— Work instructions —
Repeat the material exactly from its first line to the line that includes "from mathutils.bvhtree import BVHTree". Skip pictures.

··· Data excerpt ···

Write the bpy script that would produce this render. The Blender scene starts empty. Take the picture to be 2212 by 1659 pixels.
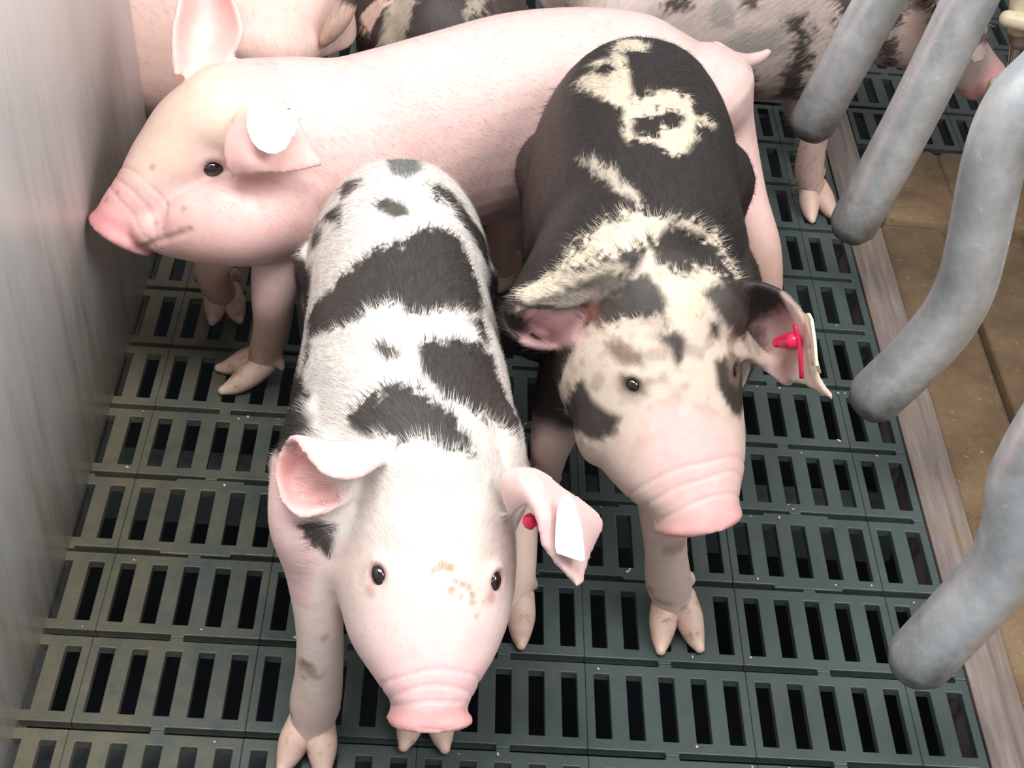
import bpy, bmesh, math, random
import numpy as np
from mathutils import Vector, Matrix
from mathutils.bvhtree import BVHTree

# ------------------------------------------------------------------ camera, light, exposure
C = bpy.context.scene.collection
SC = bpy.context.scene
PITCH, YAW, ROLL, FOC = 0.72697, 0.0647, 0.10521, 3300.0
CAM = np.array([0.25135, -0.57558, 0.8257])
cp, sp_, cy, sy = math.cos(PITCH), math.sin(PITCH), math.cos(YAW), math.sin(YAW)
FW = np.array([sy*cp, cy*cp, -sp_]); RT0 = np.array([cy, -sy, 0.0]); UP0 = np.cross(RT0, FW)
RT = math.cos(ROLL)*RT0 + math.sin(ROLL)*UP0
UP = -math.sin(ROLL)*RT0 + math.cos(ROLL)*UP0
cam = bpy.data.cameras.new('camera'); cam_o = bpy.data.objects.new('camera', cam); C.objects.link(cam_o)
m = Matrix([[RT[i], UP[i], -FW[i], CAM[i]] for i in range(3)] + [[0, 0, 0, 1]])
cam_o.matrix_world = m
cam.sensor_width = 36.0; cam.lens = FOC/2212*36.0; cam.clip_start = 0.01; cam.clip_end = 50
SC.camera = cam_o

w = bpy.data.worlds.new('world'); SC.world = w; w.use_nodes = True
w.node_tree.nodes['Background'].inputs[0].default_value = (0.92, 0.96, 1.0, 1)
w.node_tree.nodes['Background'].inputs[1].default_value = 0.42

def area(name, loc, target, sx, sy_, power, col=(1, 1, 1)):
    l = bpy.data.lights.new(name, 'AREA'); l.shape = 'RECTANGLE'; l.size = sx; l.size_y = sy_
    l.energy = power; l.color = col
    o = bpy.data.objects.new(name, l); C.objects.link(o); o.location = loc
    d = Vector(target) - Vector(loc); o.rotation_euler = d.to_track_quat('-Z', 'Y').to_euler()
    return o
area('area_lamp', (0.16, -0.12, 1.55), (0.26, 0.24, 0.1), 1.0, 0.45, 20.5, (1.0, 0.985, 0.96))
area('area_lamp', (1.15, -0.30, 1.35), (0.0, 0.3, 0.2), 0.9, 0.5, 16.0, (1.0, 0.985, 0.96))  # unseen fill light added on the right to brighten the partition

SC.view_settings.view_transform = 'Standard'; SC.view_settings.look = 'None'
SC.view_settings.exposure = 0.16; SC.view_settings.gamma = 1.0; SC.view_settings.use_curve_mapping = False

# ------------------------------------------------------------------ measuring helpers (pixel of the 2212x1659 frame -> place in the pen)
def ray(px, py):
    return FW*FOC + RT*(px-1106) - UP*(py-829.5)
def at(px, py, z):
    d = ray(px, py); return CAM + d*((z-CAM[2])/d[2])
def atY(px, py, Y):
    d = ray(px, py); return CAM + d*((Y-CAM[1])/d[1])
def dep(px, py, D):
    return CAM + ray(px, py)*(D/FOC)

# ------------------------------------------------------------------ object helpers
def new_mesh(name, verts, faces, smooth=False):
    me = bpy.data.meshes.new(name); me.from_pydata([tuple(map(float, v)) for v in verts], [], [list(map(int, f)) for f in faces])
    me.update()
    if smooth: me.polygons.foreach_set('use_smooth', [True]*len(me.polygons))
    return me
def link(name, me, mat=None, parent=None, loc=None):
    o = bpy.data.objects.new(name, me); C.objects.link(o)
    if mat is not None and me is not None and len(me.materials) == 0: me.materials.append(mat)
    if parent is not None: o.parent = parent
    if loc is not None: o.location = loc
    return o
def tag(o, label=None, cat=None, group=None, kind=None):
    if label: o['label'] = label
    if cat: o['category'] = cat
    if group: o['group'] = group
    if kind: o['kind'] = kind
    return o
def bm_obj(name, bm, mat, parent=None, smooth=False):
    me = bpy.data.meshes.new(name); bm.to_mesh(me); bm.free()
    if smooth: me.polygons.foreach_set('use_smooth', [True]*len(me.polygons))
    return link(name, me, mat, parent)
def bm_box(bm, lo, hi):
    lo, hi = Vector(lo), Vector(hi)
    r = bmesh.ops.create_cube(bm, size=1.0, matrix=Matrix.Translation((lo+hi)/2) @ Matrix.Diagonal((*(hi-lo), 1)))
    return r['verts']

# ------------------------------------------------------------------ materials
class NT:
    def __init__(s, name):
        s.m = bpy.data.materials.new(name); s.m.use_nodes = True; s.t = s.m.node_tree
        s.b = s.t.nodes['Principled BSDF']
    def n(s, typ, **kw):
        x = s.t.nodes.new(typ)
        for k, v in kw.items():
            if k.startswith('_'): setattr(x, k[1:], v)
            else: x.inputs[k.replace('__', ' ')].default_value = v
        return x
    def l(s, a, b): s.t.links.new(a, b)
    def ramp(s, fac, stops):
        r = s.n('ShaderNodeValToRGB'); e = r.color_ramp.elements
        while len(e) < len(stops): e.new(0.5)
        for i, (p, c) in enumerate(stops): e[i].position = p; e[i].color = (*c, 1) if len(c) == 3 else c
        s.l(fac, r.inputs[0]); return r.outputs[0]
    def mix(s, fac, a, b, mode='MIX'):
        x = s.n('ShaderNodeMix', _data_type='RGBA', _blend_type=mode)
        for v, i in ((fac, 0), (a, 6), (b, 7)):
            if isinstance(v, (int, float)): x.inputs[i].default_value = v
            elif isinstance(v, tuple): x.inputs[i].default_value = (*v, 1)
            else: s.l(v, x.inputs[i])
        return x.outputs[2]
    def noise(s, scale, detail=4, rough=0.6, vec=None, scl=None):
        x = s.n('ShaderNodeTexNoise', Scale=scale, Detail=detail, Roughness=rough)
        if vec is None:
            tc = s.n('ShaderNodeTexCoord'); vec = tc.outputs['Object']
        if scl is not None:
            mp = s.n('ShaderNodeMapping'); mp.inputs['Scale'].default_value = scl
            s.l(vec, mp.inputs[0]); vec = mp.outputs[0]
        s.l(vec, x.inputs['Vector']); return x.outputs['Fac']
    def world(s):
        g = s.n('ShaderNodeNewGeometry'); return g.outputs['Position']
    def bump(s, h, strength, dist=0.001):
        x = s.n('ShaderNodeBump', Strength=strength, Distance=dist); s.l(h, x.inputs['Height']); s.l(x.outputs[0], s.b.inputs['Normal'])
    def base(s, c): s.l(c, s.b.inputs['Base Color'])

def plain(name, col, rough=0.5, metal=0.0, var=0.12, scale=60):
    t = NT(name); f = t.noise(scale)
    c = t.ramp(f, [(0.3, tuple(x*(1-var) for x in col)), (0.7, tuple(min(1, x*(1+var)) for x in col))])
    t.base(c); t.b.inputs['Roughness'].default_value = rough; t.b.inputs['Metallic'].default_value = metal
    return t.m

def mat_skin():
    t = NT('pig_skin'); a = t.n('ShaderNodeVertexColor', _layer_name='Col')
    f = t.noise(90, 5, 0.65); c = t.mix(0.5, a.outputs[0], t.ramp(f, [(0.3, (0.42, 0.40, 0.40)), (0.72, (0.58, 0.58, 0.58))]), 'OVERLAY')
    t.base(c); t.b.inputs['Roughness'].default_value = 0.55
    t.b.inputs['Subsurface Weight'].default_value = 0.12
    t.b.inputs['Subsurface Radius'].default_value = (1.0, 0.35, 0.25); t.b.inputs['Subsurface Scale'].default_value = 0.004
    t.b.inputs['Specular IOR Level'].default_value = 0.35
    t.bump(t.noise(420, 3, 0.6), 0.25, 0.0006)
    return t.m
def mat_coat():
    t = NT('pig_coat'); a = t.n('ShaderNodeVertexColor', _layer_name='Col')
    t.base(a.outputs[0]); t.b.inputs['Roughness'].default_value = 0.45
    return t.m
def mat_hoof():
    t = NT('hoof_horn'); f = t.noise(120, 4)
    t.base(t.ramp(f, [(0.28, (0.38, 0.23, 0.15)), (0.42, (0.66, 0.46, 0.37)), (0.75, (0.73, 0.54, 0.46))])); t.b.inputs['Roughness'].default_value = 0.5
    return t.m
def mat_eye():
    t = NT('eye_gloss'); f = t.noise(40)
    t.base(t.ramp(f, [(0.2, (0.006, 0.004, 0.004)), (0.8, (0.02, 0.012, 0.01))])); t.b.inputs['Roughness'].default_value = 0.06
    t.b.inputs['Coat Weight'].default_value = 0.6
    return t.m
def mat_floor():
    t = NT('slat_plastic'); p = t.world()
    f = t.noise(9, 6, 0.65, p); g = t.noise(55, 4, 0.7, p)
    c = t.ramp(f, [(0.3, (0.036, 0.054, 0.051)), (0.6, (0.054, 0.076, 0.071)), (0.8, (0.076, 0.090, 0.078))])
    # dried dung rubbed in, most of it along the wall side
    sx = t.n('ShaderNodeSeparateXYZ'); t.l(p, sx.inputs[0])
    near = t.n('ShaderNodeMapRange'); t.l(sx.outputs[0], near.inputs[0])
    near.inputs[1].default_value = 0.22; near.inputs[2].default_value = 0.0; near.inputs[3].default_value = 0.0; near.inputs[4].default_value = 0.42
    ad = t.n('ShaderNodeMath', _operation='ADD'); t.l(t.noise(26, 6, 0.75, p), ad.inputs[0]); t.l(near.outputs[0], ad.inputs[1])
    dirt = t.ramp(ad.outputs[0], [(0.58, (0, 0, 0)), (0.98, (0.8, 0.8, 0.8))])
    c = t.mix(dirt, c, (0.15, 0.128, 0.08))
    sc = t.ramp(t.noise(300, 2, 0.5, p, (1, 0.25, 1)), [(0.70, (0, 0, 0)), (0.80, (0.5, 0.5, 0.5))])
    c = t.mix(sc, c, (0.15, 0.16, 0.14))
    t.base(c)
    r = t.ramp(g, [(0.3, (0.38,)*3), (0.7, (0.6,)*3)]); t.l(r, t.b.inputs['Roughness'])
    t.bump(t.noise(500, 3, 0.6, p), 0.35, 0.0006)
    return t.m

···

— Solution to this problem —
Write the bpy script that would produce this render. The Blender scene starts empty. Take the picture to be 2212 by 1659 pixels.
import bpy, bmesh, math, random
import numpy as np
from mathutils import Vector, Matrix
from mathutils.bvhtree import BVHTree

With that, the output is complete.